__DATASET SECTION__
----
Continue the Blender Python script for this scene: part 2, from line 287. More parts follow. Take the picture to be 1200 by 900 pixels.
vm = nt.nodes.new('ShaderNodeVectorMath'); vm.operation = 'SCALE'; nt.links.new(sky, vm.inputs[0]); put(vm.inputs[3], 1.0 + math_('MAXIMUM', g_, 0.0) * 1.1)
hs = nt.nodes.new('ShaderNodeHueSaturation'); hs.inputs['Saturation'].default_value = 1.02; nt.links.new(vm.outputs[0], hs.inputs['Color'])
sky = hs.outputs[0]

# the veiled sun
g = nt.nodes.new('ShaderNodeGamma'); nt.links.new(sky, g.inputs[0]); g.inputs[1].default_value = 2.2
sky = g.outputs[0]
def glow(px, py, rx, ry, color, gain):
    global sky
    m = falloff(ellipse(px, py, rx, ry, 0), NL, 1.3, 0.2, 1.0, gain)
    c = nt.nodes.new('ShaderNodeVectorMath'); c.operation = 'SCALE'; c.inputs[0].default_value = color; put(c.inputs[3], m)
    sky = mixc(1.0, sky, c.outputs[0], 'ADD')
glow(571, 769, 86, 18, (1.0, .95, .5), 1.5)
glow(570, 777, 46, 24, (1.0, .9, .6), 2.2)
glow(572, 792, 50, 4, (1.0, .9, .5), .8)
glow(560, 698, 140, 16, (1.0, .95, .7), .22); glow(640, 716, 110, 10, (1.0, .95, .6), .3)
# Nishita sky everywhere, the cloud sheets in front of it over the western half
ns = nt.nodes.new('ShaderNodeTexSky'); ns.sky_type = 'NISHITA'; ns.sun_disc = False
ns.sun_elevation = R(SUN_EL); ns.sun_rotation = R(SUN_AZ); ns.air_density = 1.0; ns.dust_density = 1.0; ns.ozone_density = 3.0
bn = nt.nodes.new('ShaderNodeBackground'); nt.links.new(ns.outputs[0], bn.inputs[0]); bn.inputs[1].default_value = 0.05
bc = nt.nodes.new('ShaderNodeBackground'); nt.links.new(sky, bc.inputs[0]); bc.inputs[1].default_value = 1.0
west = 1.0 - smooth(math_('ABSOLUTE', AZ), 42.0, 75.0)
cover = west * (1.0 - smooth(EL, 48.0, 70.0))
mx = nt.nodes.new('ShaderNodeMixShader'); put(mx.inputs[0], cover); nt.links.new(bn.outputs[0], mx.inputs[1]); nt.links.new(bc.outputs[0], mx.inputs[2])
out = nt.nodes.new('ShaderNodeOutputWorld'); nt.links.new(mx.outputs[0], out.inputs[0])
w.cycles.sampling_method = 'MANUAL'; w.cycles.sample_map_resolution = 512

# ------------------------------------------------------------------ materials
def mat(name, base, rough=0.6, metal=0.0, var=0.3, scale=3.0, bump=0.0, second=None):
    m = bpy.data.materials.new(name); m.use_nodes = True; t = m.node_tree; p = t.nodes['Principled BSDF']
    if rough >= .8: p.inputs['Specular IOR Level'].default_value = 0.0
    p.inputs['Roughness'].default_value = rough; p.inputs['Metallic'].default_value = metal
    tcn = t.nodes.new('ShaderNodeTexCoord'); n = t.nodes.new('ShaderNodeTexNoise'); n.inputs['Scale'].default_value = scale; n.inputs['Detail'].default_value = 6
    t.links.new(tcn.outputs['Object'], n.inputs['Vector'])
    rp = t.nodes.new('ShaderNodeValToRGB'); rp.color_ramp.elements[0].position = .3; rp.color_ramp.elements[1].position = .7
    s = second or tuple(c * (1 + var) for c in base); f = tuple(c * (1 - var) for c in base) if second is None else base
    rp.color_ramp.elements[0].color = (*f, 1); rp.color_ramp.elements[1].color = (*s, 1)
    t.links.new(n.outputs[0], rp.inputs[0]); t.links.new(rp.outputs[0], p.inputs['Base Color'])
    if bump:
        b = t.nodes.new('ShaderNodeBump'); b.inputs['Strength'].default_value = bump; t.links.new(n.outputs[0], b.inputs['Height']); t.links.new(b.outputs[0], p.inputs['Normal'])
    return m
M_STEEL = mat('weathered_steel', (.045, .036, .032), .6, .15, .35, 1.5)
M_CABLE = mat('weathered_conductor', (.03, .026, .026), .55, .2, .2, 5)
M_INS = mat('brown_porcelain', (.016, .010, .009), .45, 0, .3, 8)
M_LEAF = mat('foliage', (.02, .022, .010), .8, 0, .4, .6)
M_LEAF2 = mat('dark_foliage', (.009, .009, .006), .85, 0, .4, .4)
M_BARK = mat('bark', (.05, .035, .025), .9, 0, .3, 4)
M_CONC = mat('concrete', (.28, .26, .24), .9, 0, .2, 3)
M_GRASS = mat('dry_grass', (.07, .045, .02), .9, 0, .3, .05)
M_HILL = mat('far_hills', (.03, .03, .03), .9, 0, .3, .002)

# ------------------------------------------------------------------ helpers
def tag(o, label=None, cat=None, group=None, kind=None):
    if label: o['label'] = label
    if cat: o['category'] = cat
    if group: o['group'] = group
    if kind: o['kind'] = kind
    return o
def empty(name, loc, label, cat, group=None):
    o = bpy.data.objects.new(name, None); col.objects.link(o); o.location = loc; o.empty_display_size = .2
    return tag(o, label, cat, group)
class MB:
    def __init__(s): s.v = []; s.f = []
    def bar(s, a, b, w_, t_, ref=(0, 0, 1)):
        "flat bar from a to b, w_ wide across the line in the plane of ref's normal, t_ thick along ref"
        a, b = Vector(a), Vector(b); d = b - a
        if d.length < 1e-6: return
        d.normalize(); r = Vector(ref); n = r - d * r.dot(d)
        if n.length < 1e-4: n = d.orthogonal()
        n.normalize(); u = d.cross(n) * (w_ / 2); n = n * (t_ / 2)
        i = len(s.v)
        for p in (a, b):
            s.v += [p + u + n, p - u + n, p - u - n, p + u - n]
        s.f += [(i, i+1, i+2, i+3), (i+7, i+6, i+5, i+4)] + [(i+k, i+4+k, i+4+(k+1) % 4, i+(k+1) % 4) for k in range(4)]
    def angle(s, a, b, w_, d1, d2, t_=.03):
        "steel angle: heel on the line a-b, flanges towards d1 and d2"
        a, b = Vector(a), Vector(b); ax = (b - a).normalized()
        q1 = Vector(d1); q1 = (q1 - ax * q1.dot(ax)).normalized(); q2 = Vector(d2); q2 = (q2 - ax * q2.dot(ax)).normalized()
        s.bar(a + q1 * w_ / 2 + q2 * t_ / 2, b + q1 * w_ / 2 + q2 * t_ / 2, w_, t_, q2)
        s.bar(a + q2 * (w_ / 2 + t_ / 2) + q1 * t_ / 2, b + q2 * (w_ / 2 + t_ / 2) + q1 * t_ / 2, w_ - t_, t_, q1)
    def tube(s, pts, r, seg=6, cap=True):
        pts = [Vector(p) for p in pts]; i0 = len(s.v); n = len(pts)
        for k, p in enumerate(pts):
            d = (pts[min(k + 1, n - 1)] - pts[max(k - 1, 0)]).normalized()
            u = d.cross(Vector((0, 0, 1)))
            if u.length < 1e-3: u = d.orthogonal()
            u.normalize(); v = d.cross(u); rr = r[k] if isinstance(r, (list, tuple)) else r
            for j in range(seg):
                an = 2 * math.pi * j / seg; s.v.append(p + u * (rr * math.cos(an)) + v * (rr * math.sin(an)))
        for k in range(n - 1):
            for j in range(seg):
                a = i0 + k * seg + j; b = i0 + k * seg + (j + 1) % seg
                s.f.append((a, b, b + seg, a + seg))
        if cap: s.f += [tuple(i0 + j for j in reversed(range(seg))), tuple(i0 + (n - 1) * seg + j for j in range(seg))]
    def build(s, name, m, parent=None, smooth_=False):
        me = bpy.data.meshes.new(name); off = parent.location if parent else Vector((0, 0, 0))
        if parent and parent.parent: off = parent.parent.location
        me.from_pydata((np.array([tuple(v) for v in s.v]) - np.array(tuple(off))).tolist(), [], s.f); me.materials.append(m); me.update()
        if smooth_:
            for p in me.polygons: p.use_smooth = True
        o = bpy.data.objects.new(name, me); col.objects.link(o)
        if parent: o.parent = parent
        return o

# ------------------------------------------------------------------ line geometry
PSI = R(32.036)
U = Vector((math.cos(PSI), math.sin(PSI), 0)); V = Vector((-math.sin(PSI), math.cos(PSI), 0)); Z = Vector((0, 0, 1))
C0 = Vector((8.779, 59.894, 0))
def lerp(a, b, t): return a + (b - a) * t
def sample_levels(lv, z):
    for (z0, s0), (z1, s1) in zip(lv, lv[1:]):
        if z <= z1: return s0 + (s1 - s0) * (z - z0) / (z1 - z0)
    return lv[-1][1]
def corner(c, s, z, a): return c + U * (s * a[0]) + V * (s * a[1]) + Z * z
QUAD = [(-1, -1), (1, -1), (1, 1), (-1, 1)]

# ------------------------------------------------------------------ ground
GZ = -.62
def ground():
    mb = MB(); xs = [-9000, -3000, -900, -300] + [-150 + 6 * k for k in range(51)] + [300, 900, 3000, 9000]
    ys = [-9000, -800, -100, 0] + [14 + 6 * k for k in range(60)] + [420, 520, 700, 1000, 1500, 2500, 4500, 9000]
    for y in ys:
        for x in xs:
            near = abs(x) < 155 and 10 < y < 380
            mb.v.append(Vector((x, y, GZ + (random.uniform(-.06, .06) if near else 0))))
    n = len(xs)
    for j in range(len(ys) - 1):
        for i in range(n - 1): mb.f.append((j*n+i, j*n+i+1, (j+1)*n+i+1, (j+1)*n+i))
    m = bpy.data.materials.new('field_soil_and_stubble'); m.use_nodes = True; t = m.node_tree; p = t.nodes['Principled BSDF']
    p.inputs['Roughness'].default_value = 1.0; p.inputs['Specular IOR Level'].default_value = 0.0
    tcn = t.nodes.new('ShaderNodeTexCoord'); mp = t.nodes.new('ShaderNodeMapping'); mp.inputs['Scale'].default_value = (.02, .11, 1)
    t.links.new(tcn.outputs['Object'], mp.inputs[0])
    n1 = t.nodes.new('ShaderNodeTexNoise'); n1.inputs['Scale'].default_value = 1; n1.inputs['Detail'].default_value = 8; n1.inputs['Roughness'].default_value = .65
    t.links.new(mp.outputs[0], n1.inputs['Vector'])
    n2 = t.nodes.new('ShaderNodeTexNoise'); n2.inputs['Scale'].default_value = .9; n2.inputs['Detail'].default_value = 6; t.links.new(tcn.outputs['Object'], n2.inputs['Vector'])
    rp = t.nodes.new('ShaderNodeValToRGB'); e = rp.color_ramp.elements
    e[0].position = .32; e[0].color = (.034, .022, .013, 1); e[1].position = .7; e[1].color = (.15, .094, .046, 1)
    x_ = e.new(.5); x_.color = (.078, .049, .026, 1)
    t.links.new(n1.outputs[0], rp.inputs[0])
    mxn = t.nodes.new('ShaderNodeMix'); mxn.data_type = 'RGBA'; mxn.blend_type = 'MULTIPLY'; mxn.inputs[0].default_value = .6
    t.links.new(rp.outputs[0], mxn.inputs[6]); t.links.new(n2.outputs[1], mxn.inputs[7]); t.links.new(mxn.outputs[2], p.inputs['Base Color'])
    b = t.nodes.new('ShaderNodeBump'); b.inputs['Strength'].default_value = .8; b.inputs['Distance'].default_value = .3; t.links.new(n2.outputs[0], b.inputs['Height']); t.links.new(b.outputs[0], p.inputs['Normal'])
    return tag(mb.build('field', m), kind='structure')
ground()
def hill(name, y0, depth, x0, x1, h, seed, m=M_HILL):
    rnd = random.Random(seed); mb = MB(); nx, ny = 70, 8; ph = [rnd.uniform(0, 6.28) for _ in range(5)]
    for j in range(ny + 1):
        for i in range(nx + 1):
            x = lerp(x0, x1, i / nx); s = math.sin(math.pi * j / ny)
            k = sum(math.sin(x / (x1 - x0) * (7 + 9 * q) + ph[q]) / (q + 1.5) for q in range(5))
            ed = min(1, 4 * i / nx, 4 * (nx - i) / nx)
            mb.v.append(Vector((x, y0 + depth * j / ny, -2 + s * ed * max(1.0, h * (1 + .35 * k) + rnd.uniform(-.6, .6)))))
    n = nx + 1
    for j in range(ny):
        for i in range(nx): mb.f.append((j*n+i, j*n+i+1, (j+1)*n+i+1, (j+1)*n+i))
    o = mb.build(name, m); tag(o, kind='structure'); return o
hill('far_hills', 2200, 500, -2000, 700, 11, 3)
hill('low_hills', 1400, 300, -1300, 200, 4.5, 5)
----
__DIRECTION__
Starting with the first line of the data above, copy each line exactly until you reach the line with "sky = hs.outputs[0]"; include that line as well.

__SOLUTION__
Continue the Blender Python script for this scene: part 2, from line 287. More parts follow. Take the picture to be 1200 by 900 pixels.
vm = nt.nodes.new('ShaderNodeVectorMath'); vm.operation = 'SCALE'; nt.links.new(sky, vm.inputs[0]); put(vm.inputs[3], 1.0 + math_('MAXIMUM', g_, 0.0) * 1.1)
hs = nt.nodes.new('ShaderNodeHueSaturation'); hs.inputs['Saturation'].default_value = 1.02; nt.links.new(vm.outputs[0], hs.inputs['Color'])
sky = hs.outputs[0]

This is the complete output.